_Task objective_:
Set down exactly the first line of the entries and every line after it, through the line with "u=(px-784)/F; turbine(u,d,psi,ph,tips,el+EYE-tz(u*d,d),far=True)".

··········

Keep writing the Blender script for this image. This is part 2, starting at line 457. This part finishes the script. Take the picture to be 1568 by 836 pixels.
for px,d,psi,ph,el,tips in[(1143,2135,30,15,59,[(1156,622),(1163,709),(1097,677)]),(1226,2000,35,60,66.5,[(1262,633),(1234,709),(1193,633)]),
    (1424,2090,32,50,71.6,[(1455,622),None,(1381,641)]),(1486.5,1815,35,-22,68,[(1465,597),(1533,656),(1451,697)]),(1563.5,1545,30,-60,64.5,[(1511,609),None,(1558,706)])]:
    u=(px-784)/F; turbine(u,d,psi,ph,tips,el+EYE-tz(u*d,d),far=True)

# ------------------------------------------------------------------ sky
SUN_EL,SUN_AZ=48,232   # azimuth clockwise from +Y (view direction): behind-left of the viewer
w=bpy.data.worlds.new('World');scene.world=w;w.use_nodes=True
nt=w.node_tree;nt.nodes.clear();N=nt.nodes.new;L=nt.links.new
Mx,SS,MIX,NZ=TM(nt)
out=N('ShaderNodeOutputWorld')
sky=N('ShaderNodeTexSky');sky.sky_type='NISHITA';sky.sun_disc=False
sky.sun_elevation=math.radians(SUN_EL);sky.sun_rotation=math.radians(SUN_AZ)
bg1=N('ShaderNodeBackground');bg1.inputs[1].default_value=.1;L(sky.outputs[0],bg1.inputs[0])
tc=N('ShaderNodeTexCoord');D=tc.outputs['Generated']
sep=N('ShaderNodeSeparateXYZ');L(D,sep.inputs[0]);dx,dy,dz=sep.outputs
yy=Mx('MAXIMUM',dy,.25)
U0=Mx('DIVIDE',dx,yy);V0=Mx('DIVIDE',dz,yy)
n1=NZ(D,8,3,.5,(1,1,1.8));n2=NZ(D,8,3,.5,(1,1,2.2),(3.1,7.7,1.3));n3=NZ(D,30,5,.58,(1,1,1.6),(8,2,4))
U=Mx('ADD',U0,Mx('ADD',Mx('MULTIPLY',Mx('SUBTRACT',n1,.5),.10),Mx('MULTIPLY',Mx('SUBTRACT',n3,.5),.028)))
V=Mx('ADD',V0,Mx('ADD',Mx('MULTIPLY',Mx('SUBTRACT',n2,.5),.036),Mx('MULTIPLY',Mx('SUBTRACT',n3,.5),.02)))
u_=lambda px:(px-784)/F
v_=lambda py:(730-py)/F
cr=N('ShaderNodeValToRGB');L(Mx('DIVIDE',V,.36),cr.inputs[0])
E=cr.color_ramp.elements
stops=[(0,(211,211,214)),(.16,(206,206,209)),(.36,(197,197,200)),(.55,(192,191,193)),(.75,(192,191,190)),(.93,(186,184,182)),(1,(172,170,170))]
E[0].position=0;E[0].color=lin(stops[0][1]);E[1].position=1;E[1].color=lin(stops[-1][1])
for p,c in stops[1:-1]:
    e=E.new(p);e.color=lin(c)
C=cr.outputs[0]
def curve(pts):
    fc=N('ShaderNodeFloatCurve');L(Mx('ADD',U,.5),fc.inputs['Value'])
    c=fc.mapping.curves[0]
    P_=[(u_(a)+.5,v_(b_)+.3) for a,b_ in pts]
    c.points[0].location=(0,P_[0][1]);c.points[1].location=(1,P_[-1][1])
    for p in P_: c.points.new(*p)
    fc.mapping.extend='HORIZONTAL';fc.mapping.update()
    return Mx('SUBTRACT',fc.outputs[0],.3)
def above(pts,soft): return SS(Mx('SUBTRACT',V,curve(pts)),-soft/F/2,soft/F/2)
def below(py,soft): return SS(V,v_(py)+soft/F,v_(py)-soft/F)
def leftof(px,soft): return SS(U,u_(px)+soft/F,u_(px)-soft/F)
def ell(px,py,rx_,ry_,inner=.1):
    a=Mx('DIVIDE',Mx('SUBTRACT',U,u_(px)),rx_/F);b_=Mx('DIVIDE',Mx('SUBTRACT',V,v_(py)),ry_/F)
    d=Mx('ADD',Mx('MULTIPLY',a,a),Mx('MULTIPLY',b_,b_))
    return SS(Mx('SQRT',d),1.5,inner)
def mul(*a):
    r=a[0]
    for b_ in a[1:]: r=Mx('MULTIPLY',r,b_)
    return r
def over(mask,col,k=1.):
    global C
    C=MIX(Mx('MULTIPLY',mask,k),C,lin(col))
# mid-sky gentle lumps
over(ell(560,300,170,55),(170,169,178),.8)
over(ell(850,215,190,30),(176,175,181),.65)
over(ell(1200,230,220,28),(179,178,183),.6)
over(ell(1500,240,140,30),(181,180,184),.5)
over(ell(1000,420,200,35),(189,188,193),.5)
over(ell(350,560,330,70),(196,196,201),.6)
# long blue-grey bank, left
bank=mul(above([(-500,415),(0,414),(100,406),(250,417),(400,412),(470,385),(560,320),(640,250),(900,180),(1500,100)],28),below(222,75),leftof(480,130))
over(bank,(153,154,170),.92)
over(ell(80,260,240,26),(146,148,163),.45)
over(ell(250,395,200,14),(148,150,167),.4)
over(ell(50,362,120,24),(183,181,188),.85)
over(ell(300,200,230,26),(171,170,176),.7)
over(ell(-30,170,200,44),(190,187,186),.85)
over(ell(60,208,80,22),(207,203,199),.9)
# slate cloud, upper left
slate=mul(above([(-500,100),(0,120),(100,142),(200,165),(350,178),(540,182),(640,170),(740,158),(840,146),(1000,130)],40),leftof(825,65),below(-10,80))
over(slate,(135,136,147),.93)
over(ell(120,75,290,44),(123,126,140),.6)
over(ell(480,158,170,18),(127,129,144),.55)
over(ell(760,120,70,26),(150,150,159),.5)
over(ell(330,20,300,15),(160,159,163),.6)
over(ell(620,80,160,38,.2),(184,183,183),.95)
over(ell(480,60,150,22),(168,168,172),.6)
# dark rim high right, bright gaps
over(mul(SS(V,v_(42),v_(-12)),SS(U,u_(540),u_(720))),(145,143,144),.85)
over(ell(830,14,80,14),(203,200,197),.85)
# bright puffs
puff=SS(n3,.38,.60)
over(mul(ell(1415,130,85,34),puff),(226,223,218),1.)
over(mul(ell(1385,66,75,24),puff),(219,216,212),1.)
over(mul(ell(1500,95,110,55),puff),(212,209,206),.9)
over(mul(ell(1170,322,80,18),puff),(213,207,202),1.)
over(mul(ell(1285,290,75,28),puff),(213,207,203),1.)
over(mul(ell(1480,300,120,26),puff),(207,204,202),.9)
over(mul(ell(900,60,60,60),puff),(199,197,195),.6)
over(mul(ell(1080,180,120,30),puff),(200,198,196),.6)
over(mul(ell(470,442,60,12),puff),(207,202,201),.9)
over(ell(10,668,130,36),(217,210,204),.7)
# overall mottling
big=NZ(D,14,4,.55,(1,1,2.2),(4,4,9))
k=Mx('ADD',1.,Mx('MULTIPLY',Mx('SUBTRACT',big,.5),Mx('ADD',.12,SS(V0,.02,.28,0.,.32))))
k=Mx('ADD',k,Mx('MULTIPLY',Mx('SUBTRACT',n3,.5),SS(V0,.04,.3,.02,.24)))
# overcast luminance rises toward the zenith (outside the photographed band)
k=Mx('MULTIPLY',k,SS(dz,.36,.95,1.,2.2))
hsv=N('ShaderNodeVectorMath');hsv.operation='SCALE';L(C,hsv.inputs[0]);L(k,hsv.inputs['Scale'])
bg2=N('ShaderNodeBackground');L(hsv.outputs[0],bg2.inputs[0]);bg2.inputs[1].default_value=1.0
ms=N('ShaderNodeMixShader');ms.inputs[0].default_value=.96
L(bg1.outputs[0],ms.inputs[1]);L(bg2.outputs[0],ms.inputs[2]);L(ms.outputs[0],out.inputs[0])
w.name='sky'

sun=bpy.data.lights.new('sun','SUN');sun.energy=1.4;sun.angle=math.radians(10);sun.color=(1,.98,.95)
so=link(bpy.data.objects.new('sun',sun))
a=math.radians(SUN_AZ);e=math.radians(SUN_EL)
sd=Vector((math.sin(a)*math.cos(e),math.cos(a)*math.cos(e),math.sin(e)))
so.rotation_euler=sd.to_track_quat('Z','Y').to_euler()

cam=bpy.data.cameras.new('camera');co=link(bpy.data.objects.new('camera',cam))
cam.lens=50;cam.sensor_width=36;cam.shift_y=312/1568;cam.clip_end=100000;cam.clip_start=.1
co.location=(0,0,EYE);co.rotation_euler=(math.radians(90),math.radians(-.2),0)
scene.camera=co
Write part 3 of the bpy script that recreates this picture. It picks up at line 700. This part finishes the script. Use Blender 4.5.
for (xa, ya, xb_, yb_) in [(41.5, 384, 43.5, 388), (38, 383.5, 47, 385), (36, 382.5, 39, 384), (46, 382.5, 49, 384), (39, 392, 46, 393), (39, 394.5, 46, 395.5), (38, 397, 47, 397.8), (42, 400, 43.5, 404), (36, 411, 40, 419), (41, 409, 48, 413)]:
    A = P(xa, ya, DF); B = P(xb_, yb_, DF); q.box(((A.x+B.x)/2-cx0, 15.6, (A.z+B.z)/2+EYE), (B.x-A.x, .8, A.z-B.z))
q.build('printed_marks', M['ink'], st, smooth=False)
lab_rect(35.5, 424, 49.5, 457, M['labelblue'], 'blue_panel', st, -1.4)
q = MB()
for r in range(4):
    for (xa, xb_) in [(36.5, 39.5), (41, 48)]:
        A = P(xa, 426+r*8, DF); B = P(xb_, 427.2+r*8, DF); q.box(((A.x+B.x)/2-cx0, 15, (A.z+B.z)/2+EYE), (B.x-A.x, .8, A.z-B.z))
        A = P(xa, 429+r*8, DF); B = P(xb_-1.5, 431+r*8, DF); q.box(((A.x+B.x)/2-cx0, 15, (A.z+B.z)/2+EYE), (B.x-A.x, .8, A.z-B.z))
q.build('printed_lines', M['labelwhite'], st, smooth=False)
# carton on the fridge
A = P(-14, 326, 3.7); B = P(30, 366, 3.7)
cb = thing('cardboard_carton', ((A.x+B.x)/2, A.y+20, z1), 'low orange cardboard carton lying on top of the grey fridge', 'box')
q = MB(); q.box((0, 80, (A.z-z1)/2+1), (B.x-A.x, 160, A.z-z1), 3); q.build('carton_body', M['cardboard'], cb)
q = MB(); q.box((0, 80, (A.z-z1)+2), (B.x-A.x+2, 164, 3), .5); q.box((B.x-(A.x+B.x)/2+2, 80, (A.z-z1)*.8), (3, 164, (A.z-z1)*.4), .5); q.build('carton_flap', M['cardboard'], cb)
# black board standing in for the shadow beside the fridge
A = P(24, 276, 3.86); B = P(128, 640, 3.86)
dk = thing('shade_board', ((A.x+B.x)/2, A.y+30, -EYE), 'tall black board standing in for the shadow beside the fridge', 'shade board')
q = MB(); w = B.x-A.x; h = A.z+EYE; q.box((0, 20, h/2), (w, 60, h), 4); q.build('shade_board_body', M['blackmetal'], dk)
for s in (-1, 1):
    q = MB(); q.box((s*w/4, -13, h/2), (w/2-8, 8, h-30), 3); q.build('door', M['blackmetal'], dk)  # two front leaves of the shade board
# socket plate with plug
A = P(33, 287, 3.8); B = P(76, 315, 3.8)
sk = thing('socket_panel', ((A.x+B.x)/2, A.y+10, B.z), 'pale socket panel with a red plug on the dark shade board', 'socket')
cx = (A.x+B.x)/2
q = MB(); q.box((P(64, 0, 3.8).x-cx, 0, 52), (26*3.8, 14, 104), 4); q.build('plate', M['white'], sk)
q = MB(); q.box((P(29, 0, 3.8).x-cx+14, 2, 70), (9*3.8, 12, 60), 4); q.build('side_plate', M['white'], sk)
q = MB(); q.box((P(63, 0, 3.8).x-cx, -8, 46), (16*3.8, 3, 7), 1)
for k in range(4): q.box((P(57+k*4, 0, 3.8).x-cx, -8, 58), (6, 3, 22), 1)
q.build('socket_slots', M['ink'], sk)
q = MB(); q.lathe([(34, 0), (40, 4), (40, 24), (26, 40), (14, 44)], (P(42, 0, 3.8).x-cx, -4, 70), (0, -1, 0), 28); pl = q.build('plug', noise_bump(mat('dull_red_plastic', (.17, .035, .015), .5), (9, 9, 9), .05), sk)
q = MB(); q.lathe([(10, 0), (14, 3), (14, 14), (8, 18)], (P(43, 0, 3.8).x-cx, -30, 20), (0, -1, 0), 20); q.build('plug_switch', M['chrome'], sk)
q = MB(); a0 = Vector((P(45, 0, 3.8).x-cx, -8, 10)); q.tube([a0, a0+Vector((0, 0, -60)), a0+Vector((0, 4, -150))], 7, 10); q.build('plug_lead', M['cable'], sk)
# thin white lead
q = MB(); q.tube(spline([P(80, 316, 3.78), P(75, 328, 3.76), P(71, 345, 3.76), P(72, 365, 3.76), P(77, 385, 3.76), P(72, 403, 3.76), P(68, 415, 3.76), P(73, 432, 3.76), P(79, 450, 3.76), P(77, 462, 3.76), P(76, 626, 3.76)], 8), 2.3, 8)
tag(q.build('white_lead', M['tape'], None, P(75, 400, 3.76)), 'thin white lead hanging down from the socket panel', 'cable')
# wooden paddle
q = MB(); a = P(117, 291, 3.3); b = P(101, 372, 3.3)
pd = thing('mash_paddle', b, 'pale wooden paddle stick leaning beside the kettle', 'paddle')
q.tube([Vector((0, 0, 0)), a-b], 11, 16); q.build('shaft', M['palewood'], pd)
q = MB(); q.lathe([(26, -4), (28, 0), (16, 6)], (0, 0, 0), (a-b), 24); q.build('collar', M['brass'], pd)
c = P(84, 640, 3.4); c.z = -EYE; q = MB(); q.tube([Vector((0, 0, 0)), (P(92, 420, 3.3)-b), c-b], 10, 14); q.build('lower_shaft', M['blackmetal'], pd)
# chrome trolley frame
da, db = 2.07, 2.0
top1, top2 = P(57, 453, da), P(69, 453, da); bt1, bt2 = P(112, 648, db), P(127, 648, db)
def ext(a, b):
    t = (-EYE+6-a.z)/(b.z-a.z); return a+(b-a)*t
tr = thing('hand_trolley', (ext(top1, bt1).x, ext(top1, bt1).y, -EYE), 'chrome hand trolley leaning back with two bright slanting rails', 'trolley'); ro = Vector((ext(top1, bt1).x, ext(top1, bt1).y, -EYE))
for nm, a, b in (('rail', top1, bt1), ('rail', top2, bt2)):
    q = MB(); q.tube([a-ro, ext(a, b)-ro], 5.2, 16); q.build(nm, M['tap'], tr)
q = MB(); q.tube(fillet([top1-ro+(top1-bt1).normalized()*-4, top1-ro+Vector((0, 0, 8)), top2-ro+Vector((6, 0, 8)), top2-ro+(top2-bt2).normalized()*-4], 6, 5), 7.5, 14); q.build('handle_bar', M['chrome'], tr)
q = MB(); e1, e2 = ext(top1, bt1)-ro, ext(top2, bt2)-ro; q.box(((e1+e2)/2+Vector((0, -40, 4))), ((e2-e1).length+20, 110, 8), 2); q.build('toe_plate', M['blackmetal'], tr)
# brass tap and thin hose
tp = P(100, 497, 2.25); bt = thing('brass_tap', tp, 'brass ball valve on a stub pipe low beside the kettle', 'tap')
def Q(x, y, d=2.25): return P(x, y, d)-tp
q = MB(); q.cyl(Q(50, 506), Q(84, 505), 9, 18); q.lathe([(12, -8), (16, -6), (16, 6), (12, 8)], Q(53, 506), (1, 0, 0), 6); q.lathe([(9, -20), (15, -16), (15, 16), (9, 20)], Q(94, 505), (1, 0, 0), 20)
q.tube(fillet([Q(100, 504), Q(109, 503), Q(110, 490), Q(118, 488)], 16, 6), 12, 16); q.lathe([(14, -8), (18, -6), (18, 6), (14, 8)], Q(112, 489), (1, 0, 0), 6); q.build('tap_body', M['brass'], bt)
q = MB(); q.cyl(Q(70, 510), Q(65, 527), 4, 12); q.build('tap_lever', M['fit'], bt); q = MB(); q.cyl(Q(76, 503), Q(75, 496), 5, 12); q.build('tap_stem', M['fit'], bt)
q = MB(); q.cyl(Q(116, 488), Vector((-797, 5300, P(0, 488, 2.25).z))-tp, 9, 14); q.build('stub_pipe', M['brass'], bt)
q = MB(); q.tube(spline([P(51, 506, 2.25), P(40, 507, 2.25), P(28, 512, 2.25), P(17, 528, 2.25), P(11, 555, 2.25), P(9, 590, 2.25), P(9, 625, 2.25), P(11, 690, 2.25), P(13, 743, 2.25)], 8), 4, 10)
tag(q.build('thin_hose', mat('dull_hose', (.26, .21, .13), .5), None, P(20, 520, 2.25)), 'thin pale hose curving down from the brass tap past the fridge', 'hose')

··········

_Answer for this exercise_:
Keep writing the Blender script for this image. This is part 2, starting at line 457. This part finishes the script. Take the picture to be 1568 by 836 pixels.
for px,d,psi,ph,el,tips in[(1143,2135,30,15,59,[(1156,622),(1163,709),(1097,677)]),(1226,2000,35,60,66.5,[(1262,633),(1234,709),(1193,633)]),
    (1424,2090,32,50,71.6,[(1455,622),None,(1381,641)]),(1486.5,1815,35,-22,68,[(1465,597),(1533,656),(1451,697)]),(1563.5,1545,30,-60,64.5,[(1511,609),None,(1558,706)])]:
    u=(px-784)/F; turbine(u,d,psi,ph,tips,el+EYE-tz(u*d,d),far=True)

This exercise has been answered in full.